Proposals limiting tax incentives for homeownership would cause home values everywhere to plunge. Estimates provided by PwC show that values could fall in the short run by more than 10 percent if a Blueprint-like tax reform plan were enacted. The drop could be even larger in high-cost areas.   It may take years for home values to rebound from such a significant decrease.

 

With a reduction in values of this size, homeowners with relatively small amounts of equity would again see their mortgages go under water, finding they owe more than what their home is worth. For many, this will lead to defaults, foreclosures, or short sales, creating havoc for families, neighborhoods and communities.

 

-  The home is the most valuable asset for most owners. Millions of families have built equity for years with the hope of using it to help pay for retirement or college for children. Many of these dreams would evaporate.
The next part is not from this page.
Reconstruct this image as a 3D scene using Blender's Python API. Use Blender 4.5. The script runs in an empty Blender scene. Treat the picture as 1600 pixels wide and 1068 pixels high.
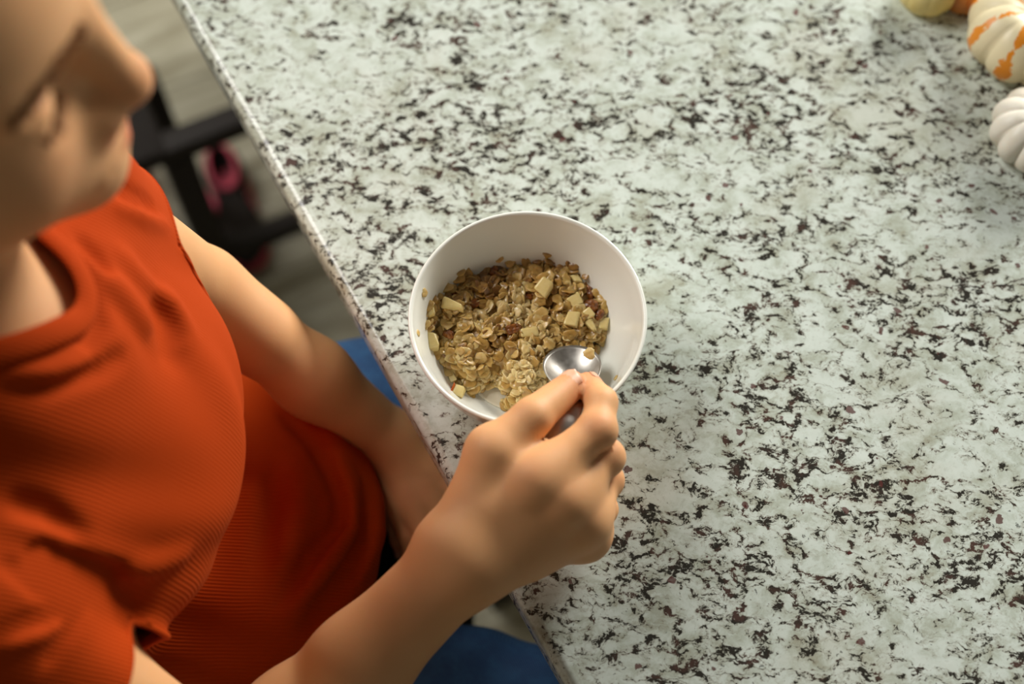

But it's not just the housing market that would be impacted as the CEO of the American Red Cross warned that removing charitable deductions would be "devastating" for non-profit organizations that currently collect some $13 billion worth of tax-deductible donations annually.

Charitable organizations are not arguing against increasing the standard deduction. But they are asking members of Congress to consider creating a “universal deduction,” so taxpayers taking the standard deduction can get additional credit for donations without itemizing.

 

Taxpayers claim an estimated $13 billion each year in charitable deductions. Charities fear giving would plummet if the standard deduction were doubled without creating a universal deduction.

 

Gail McGovern, president and CEO of the American Red Cross, said reducing charitable deductions would be “devastating.”

But it's probably no 'yuge' deal...the U.S. housing stock is only worth about $30 trillion so we're sure the homebuilders and lenders can absorb a small $3 trillion valuation loss, right?